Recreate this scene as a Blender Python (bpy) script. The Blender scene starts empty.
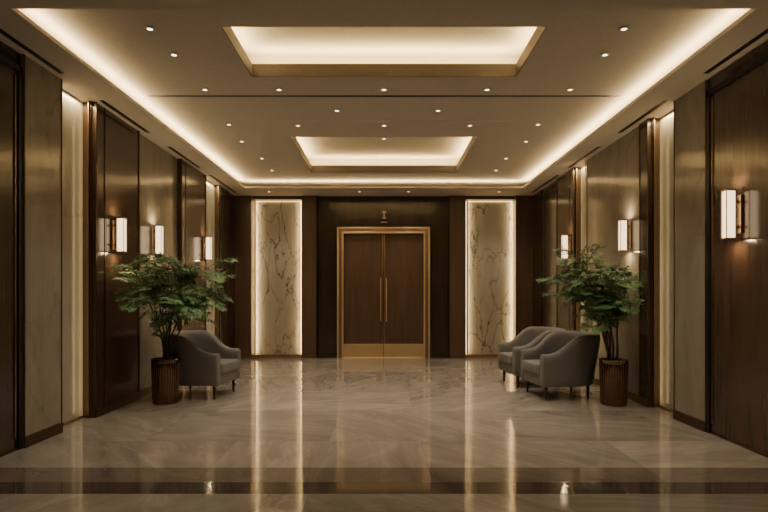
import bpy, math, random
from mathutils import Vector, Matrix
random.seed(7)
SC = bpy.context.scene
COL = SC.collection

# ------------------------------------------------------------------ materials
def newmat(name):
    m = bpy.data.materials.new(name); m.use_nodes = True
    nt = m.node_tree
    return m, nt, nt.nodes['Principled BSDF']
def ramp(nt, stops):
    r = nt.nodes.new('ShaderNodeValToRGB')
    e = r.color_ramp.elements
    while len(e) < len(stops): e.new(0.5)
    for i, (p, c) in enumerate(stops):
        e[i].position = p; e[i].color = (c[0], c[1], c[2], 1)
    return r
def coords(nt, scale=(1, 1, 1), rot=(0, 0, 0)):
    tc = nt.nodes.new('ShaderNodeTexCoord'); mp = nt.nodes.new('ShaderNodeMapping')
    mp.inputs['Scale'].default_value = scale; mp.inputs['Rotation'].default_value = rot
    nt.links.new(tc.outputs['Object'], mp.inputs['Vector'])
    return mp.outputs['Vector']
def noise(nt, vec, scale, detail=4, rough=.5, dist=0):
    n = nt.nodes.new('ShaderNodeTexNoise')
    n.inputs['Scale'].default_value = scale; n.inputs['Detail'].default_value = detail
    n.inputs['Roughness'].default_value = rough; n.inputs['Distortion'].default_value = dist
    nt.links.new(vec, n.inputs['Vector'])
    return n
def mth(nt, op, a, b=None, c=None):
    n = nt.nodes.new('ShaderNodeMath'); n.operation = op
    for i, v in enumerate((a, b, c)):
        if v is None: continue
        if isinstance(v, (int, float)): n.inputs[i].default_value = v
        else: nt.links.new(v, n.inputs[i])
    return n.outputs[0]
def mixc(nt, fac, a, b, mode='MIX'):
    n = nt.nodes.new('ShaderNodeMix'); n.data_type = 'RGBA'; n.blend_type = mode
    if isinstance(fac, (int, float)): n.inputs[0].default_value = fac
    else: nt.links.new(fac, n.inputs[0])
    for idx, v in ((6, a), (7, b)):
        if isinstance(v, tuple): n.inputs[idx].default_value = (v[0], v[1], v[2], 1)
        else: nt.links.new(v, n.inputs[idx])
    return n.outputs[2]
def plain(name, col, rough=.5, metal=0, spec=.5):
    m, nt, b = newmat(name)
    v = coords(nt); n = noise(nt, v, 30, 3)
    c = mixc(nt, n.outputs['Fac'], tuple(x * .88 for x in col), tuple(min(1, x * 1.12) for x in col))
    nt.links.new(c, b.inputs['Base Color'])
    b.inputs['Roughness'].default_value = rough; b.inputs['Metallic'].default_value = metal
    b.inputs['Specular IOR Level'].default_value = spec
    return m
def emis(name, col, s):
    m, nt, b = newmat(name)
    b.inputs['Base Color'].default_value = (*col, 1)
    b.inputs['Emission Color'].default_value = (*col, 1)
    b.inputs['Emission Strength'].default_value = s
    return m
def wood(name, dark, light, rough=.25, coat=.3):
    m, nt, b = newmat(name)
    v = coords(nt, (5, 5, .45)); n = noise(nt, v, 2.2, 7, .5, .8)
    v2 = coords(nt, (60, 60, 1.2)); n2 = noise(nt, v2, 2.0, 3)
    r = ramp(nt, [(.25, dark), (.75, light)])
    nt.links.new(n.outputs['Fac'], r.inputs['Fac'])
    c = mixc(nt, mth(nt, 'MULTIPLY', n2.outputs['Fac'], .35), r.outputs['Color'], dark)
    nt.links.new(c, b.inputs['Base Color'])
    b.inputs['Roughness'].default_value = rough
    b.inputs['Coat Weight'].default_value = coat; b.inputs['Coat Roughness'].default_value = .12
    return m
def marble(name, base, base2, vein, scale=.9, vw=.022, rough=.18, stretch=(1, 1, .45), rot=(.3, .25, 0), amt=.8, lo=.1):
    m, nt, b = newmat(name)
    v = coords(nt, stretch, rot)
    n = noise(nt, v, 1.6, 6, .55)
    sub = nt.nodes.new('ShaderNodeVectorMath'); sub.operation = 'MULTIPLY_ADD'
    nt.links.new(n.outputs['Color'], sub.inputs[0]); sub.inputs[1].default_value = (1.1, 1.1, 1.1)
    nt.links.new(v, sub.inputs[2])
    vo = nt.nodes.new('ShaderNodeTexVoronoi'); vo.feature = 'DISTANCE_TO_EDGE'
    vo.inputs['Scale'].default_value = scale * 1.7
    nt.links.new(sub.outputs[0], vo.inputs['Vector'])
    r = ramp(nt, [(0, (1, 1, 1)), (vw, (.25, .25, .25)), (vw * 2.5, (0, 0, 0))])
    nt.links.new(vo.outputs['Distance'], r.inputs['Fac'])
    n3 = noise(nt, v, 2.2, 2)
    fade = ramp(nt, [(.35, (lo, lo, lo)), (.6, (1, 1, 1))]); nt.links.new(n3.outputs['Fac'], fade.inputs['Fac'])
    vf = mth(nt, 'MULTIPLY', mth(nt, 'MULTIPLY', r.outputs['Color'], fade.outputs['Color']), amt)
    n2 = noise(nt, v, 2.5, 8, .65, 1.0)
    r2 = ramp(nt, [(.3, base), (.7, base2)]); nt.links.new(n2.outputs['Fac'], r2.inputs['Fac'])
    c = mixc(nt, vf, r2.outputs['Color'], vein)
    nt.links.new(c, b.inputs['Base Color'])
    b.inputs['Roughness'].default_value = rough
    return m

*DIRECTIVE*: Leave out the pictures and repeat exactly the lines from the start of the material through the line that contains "COL = SC.collection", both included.

*WRITTEN SOLUTION*:
Recreate this scene as a Blender Python (bpy) script. The Blender scene starts empty.
import bpy, math, random
from mathutils import Vector, Matrix
random.seed(7)
SC = bpy.context.scene
COL = SC.collection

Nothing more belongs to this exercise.